DIRECTIVE: Below are some entries. Copy each line that holds the string "More".
Start of LISTED ENTRIES
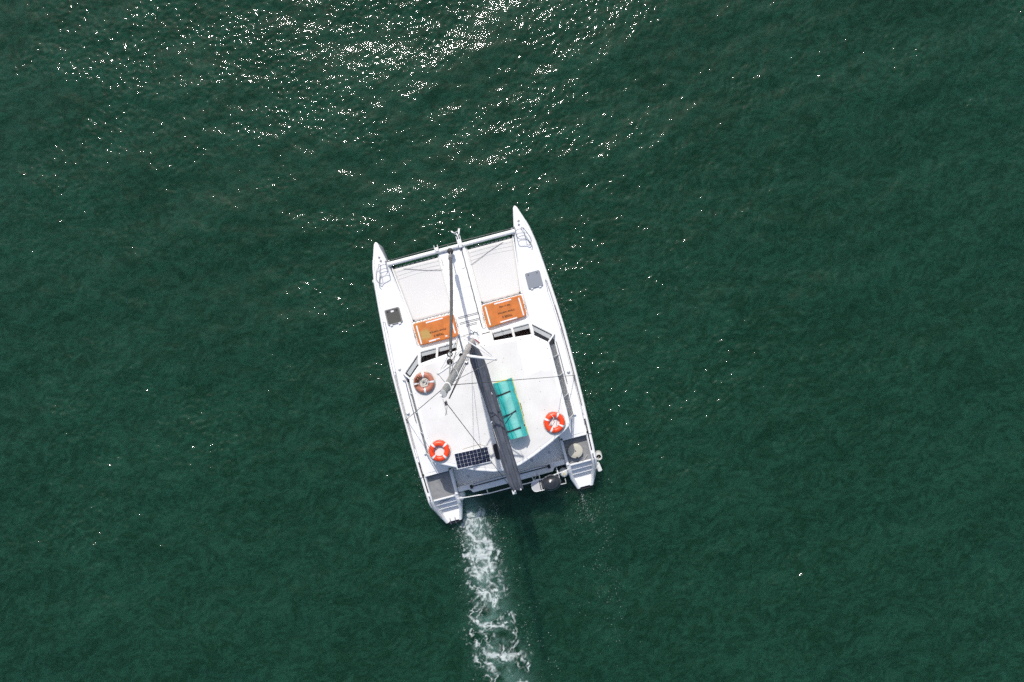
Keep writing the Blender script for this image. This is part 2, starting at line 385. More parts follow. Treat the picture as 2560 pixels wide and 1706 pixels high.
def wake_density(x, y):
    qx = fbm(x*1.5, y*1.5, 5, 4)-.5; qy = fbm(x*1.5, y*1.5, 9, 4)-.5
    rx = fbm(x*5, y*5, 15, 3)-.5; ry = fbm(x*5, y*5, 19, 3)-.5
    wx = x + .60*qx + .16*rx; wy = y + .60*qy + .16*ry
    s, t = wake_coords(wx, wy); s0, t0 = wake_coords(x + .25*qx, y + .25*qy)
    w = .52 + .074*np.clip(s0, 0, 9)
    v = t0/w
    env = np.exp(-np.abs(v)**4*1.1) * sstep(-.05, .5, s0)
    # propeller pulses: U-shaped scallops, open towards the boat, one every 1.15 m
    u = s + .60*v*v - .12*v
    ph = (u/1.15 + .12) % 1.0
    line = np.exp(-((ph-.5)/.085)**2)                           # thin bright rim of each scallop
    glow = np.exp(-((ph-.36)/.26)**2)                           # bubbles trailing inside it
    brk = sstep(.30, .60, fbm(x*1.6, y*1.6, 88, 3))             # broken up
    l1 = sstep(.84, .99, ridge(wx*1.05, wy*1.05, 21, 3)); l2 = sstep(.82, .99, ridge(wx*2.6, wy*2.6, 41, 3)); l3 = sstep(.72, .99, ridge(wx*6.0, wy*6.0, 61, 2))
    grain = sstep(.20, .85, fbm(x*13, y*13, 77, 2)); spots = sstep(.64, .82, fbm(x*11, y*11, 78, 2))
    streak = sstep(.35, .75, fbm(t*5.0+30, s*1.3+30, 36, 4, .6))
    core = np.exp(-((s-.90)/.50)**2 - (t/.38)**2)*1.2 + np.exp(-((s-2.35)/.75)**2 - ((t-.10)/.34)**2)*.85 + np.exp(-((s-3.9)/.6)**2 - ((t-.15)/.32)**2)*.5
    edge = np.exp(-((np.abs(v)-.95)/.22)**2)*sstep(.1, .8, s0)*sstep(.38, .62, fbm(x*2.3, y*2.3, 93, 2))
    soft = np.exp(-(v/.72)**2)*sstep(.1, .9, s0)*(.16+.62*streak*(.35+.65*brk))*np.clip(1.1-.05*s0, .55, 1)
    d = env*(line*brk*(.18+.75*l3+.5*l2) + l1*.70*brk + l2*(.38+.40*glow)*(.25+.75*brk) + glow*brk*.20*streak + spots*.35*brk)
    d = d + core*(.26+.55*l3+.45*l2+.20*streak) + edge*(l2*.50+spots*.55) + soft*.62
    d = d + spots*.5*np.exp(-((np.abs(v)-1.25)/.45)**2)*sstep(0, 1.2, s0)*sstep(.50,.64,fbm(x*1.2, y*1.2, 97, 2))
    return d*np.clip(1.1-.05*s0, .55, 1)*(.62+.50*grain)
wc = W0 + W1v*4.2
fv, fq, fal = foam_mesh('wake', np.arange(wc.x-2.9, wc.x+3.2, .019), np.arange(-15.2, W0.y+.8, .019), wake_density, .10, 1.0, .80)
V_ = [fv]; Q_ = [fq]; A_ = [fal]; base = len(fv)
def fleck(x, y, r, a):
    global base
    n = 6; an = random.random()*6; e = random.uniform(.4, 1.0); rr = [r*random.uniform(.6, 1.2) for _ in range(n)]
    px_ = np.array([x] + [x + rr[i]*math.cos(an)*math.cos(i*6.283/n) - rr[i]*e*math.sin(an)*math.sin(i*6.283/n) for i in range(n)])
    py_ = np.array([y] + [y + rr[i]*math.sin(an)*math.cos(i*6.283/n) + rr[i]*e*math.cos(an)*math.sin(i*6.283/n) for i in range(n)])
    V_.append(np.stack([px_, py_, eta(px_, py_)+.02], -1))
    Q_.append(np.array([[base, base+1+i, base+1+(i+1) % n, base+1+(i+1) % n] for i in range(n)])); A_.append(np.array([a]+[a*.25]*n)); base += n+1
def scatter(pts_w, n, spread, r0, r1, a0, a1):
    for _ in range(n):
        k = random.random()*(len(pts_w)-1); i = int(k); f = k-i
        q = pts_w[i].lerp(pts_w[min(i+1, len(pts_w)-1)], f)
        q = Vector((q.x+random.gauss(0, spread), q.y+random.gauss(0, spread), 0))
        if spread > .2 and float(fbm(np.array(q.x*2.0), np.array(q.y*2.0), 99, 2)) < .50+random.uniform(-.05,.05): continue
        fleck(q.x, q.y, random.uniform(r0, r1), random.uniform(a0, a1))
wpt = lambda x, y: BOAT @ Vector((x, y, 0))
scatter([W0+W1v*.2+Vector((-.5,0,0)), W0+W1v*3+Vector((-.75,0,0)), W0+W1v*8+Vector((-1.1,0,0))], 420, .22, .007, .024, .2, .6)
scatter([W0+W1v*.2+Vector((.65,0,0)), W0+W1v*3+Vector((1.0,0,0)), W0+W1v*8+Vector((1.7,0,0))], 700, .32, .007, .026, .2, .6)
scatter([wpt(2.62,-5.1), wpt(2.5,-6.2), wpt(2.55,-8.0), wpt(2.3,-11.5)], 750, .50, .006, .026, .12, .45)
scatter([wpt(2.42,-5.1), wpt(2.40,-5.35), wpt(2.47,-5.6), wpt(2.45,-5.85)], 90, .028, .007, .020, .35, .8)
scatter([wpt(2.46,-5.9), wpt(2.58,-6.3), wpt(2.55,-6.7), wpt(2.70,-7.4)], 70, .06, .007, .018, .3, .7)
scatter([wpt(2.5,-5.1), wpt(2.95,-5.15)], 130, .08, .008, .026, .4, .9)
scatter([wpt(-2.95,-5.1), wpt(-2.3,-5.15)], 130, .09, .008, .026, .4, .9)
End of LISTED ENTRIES
Start of LISTED ENTRIES
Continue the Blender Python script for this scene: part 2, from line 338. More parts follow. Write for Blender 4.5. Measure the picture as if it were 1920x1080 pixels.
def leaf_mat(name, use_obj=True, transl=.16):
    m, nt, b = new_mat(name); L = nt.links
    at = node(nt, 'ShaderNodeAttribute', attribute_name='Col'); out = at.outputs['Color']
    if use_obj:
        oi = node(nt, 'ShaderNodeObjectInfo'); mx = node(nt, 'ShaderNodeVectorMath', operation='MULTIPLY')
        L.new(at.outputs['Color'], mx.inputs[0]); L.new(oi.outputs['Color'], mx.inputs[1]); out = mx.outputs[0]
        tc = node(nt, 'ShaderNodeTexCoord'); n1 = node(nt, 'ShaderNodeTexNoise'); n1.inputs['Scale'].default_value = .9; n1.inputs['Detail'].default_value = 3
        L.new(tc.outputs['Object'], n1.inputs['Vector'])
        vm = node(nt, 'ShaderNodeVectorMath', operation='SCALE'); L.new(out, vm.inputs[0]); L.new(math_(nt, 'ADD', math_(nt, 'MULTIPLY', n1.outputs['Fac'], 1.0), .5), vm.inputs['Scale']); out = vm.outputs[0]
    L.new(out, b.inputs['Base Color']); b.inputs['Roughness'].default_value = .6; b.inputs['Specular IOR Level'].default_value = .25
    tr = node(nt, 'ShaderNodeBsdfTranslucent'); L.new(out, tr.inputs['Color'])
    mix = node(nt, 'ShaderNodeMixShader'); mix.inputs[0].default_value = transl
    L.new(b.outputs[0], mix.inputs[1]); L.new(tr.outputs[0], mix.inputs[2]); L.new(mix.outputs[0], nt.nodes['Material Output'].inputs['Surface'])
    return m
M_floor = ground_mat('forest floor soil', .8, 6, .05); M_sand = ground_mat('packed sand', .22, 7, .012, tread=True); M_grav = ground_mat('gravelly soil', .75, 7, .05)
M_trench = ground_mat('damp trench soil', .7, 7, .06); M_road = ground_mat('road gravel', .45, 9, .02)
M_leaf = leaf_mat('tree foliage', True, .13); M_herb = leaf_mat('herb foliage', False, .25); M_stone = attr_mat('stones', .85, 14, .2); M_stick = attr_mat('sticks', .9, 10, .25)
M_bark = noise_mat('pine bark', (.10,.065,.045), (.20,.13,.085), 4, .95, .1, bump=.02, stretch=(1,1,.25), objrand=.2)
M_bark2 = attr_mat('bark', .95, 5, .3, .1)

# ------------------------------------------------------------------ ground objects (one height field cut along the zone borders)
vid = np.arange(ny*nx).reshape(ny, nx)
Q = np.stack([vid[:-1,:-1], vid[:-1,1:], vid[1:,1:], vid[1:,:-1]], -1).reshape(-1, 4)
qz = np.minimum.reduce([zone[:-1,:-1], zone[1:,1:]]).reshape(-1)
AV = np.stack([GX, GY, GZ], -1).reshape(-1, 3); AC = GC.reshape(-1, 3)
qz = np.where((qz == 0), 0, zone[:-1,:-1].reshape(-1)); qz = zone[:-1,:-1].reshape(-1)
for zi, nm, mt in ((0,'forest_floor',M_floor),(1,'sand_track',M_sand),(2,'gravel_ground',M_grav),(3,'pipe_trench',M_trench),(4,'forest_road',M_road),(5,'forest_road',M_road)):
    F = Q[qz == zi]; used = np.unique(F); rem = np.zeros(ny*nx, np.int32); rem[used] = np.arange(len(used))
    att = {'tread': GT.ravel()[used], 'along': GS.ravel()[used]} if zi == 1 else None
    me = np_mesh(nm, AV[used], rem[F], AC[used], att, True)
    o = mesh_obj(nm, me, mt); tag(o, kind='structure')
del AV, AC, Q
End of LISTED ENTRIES
Start of LISTED ENTRIES
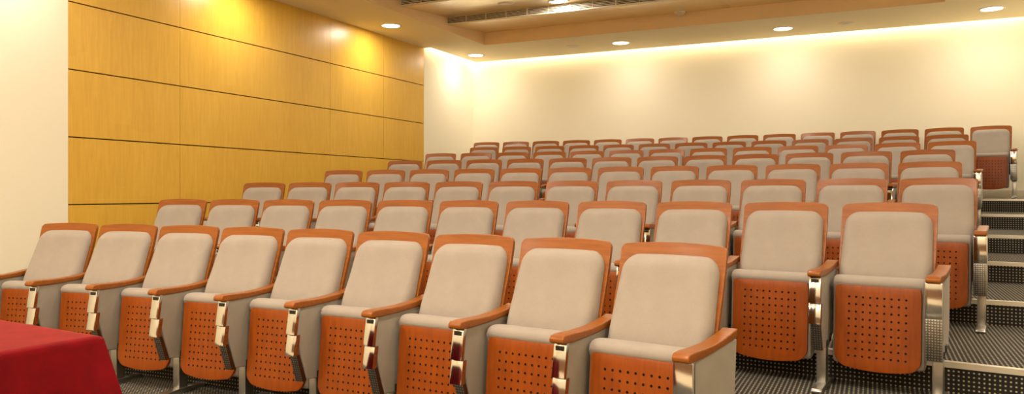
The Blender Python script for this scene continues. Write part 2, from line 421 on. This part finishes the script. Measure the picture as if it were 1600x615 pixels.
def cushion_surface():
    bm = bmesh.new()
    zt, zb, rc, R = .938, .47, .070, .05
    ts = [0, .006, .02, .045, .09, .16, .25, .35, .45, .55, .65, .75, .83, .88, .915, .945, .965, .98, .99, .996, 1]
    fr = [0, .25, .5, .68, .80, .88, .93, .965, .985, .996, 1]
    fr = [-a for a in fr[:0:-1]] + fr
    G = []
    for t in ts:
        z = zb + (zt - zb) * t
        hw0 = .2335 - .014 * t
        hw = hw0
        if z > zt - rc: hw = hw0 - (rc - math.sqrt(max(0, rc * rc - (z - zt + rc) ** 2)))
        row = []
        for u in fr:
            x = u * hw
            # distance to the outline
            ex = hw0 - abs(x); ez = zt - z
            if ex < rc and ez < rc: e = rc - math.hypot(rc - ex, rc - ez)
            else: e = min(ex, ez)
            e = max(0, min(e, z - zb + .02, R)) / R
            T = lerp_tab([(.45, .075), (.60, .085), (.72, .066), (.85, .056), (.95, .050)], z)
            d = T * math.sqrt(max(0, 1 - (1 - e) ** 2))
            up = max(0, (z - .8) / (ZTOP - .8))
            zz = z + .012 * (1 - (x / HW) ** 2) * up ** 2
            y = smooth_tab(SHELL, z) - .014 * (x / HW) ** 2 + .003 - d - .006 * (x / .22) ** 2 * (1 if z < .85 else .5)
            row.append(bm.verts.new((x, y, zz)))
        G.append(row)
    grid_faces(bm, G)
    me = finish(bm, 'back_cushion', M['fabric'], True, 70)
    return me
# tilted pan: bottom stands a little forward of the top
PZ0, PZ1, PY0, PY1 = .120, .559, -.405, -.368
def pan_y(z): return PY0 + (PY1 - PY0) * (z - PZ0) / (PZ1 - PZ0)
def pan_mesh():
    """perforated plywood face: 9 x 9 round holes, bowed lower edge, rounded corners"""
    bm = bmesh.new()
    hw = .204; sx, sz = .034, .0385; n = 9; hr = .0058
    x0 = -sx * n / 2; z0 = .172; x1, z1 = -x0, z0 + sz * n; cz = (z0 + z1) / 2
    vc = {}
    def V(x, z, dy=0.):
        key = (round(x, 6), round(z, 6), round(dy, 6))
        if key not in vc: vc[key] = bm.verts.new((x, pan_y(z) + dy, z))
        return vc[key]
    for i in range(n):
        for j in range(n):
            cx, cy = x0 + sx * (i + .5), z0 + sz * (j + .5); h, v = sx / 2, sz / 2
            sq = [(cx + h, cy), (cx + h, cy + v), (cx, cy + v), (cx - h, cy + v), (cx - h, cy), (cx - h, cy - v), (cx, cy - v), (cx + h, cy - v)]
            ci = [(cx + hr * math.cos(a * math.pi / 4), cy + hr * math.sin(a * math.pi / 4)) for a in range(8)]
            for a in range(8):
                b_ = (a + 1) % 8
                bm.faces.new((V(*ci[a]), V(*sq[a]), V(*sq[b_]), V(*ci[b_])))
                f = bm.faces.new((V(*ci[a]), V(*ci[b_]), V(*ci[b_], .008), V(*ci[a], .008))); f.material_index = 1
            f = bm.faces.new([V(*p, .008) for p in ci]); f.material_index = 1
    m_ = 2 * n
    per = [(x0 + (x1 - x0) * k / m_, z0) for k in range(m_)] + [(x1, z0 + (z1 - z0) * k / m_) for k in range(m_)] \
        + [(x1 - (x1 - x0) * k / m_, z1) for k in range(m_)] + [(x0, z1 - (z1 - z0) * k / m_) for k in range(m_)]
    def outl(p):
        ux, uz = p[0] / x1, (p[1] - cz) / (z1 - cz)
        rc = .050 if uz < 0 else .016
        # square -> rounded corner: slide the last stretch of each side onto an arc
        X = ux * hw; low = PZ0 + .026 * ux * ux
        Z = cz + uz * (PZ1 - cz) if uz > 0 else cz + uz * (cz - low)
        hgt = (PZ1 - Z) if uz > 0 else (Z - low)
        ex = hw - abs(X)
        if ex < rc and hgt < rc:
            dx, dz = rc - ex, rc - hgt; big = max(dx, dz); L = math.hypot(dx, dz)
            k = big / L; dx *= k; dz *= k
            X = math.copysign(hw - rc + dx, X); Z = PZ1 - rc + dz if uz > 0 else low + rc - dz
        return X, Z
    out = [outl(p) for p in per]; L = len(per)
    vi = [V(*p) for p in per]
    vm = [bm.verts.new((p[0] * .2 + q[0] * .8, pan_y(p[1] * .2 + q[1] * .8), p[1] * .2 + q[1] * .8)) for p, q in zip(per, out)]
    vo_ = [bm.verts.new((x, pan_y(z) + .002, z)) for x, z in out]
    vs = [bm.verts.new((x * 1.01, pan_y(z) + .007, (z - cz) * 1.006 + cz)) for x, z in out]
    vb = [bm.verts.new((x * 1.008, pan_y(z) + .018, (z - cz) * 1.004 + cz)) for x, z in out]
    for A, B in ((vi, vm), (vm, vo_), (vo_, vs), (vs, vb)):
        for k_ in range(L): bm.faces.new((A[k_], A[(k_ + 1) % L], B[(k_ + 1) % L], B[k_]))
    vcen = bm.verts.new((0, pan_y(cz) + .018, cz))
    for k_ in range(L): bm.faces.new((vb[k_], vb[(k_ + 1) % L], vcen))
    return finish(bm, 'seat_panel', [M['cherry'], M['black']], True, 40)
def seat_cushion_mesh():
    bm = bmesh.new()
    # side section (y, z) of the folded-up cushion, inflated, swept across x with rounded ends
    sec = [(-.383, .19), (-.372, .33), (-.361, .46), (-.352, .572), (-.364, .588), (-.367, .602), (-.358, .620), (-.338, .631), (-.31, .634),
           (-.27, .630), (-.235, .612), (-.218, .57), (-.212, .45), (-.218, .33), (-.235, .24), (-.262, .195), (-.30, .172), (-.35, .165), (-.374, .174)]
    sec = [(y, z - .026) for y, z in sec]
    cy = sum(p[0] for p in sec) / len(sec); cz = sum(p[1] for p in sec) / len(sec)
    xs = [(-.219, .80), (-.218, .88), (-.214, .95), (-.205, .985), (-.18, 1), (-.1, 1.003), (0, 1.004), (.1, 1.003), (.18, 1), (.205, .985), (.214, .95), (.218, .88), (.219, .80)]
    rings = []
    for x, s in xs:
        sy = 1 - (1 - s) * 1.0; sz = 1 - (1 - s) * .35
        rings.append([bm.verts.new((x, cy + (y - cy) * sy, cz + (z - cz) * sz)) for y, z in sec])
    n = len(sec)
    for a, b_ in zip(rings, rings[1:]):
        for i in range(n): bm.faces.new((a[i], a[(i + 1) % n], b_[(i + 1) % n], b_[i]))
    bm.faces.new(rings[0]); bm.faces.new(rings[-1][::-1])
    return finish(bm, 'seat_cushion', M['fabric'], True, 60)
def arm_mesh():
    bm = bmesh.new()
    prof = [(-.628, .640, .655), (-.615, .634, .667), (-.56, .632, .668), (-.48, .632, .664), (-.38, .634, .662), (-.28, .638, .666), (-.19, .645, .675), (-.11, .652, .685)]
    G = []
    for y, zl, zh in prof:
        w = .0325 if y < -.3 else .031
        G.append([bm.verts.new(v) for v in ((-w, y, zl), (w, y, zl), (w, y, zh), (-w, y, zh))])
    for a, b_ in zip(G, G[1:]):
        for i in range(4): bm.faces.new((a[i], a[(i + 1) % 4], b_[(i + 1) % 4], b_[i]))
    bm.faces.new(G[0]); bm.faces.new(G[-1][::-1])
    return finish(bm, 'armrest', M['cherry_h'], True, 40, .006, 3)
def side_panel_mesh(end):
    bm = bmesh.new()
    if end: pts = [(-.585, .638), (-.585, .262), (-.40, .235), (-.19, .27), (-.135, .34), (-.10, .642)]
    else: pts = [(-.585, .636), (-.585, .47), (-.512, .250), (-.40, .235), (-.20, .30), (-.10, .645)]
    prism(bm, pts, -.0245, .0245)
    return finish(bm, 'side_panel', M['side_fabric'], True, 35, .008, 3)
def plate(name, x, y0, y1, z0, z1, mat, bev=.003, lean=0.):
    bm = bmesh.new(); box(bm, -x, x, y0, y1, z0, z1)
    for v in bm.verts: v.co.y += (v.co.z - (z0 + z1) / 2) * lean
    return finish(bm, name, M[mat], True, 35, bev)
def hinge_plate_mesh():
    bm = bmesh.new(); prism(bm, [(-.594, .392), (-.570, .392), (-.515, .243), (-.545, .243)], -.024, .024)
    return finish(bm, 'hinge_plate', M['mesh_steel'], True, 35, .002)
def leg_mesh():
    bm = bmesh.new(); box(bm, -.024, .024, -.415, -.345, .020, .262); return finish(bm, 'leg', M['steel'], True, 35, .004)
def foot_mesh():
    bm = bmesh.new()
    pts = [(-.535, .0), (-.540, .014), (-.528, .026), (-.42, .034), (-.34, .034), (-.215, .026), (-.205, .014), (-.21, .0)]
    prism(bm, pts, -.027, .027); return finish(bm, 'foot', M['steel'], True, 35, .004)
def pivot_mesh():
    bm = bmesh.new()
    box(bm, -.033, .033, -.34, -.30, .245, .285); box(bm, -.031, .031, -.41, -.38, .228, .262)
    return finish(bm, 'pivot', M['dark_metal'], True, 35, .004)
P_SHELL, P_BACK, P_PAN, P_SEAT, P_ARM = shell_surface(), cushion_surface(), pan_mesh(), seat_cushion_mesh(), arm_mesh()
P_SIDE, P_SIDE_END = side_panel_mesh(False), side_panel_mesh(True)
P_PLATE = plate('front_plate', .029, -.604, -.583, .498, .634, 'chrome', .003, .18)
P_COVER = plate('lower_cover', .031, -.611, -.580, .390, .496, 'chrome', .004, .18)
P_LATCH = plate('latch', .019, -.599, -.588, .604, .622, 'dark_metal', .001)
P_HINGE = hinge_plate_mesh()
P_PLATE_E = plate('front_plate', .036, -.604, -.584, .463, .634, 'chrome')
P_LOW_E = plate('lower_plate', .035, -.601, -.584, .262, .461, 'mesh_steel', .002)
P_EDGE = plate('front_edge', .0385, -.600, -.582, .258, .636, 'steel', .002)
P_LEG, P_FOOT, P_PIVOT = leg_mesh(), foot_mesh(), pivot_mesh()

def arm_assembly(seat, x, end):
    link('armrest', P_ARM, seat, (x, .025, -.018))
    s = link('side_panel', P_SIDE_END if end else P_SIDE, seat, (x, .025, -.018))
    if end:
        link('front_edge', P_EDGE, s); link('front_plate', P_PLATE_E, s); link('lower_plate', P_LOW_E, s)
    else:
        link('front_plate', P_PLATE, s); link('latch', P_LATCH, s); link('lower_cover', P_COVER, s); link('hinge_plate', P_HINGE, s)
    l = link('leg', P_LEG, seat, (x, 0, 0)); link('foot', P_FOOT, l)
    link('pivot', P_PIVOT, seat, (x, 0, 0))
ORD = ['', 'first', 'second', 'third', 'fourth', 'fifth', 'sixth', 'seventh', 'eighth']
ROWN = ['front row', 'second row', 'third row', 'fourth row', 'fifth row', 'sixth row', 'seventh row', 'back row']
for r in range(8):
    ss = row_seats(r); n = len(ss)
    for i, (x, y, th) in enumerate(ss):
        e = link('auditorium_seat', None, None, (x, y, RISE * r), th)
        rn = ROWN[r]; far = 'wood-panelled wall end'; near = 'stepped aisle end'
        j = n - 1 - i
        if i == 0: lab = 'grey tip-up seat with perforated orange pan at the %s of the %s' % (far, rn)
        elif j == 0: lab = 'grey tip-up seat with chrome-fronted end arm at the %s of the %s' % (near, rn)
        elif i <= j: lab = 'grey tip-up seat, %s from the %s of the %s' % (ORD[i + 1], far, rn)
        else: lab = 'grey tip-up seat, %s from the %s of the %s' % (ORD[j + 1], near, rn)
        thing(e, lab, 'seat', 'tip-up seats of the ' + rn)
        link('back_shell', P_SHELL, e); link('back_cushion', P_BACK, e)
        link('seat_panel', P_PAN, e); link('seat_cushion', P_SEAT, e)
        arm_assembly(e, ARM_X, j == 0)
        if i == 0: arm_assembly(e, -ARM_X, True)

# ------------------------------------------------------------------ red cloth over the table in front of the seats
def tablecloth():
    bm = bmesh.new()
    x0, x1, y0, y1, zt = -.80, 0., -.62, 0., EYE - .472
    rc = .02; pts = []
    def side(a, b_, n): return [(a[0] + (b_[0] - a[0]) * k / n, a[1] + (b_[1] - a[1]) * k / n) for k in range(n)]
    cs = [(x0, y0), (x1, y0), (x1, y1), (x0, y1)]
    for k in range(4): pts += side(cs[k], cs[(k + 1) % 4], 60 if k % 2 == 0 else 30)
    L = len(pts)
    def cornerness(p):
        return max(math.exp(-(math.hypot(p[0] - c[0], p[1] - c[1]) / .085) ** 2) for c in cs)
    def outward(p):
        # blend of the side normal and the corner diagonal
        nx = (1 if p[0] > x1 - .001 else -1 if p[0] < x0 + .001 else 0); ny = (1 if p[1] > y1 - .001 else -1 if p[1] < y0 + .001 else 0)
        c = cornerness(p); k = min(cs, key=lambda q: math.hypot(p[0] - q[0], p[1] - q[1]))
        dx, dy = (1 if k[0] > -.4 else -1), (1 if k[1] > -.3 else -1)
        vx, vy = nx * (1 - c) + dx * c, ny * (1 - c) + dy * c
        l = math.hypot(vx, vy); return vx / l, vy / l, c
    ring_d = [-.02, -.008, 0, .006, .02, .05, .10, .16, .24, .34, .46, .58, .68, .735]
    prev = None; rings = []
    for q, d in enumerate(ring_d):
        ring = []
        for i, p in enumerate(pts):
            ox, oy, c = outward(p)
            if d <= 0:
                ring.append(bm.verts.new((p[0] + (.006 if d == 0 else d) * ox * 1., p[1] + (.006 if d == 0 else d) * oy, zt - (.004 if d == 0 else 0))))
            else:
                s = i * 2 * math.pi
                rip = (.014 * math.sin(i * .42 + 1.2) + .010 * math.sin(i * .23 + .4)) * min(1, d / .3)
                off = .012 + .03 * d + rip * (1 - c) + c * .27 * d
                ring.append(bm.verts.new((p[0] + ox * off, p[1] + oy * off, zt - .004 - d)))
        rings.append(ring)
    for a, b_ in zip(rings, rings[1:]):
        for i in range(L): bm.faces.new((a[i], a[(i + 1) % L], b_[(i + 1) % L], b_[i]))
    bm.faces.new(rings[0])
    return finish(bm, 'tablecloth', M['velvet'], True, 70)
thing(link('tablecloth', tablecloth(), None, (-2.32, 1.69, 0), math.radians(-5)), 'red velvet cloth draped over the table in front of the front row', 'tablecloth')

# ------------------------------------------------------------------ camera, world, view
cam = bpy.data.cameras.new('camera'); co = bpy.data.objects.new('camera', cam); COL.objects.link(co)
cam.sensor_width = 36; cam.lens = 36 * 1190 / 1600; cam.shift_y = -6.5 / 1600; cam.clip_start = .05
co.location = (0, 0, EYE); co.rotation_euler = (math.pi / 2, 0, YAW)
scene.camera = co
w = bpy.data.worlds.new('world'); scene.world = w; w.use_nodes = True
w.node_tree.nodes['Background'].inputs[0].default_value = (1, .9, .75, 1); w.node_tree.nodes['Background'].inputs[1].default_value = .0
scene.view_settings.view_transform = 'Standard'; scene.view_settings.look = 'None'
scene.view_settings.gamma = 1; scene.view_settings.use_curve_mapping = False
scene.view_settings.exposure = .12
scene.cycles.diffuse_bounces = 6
End of LISTED ENTRIES
EXERCISE ANSWER:
Keep writing the Blender script for this image. This is part 2, starting at line 385. More parts follow. Treat the picture as 2560 pixels wide and 1706 pixels high.
Continue the Blender Python script for this scene: part 2, from line 338. More parts follow. Write for Blender 4.5. Measure the picture as if it were 1920x1080 pixels.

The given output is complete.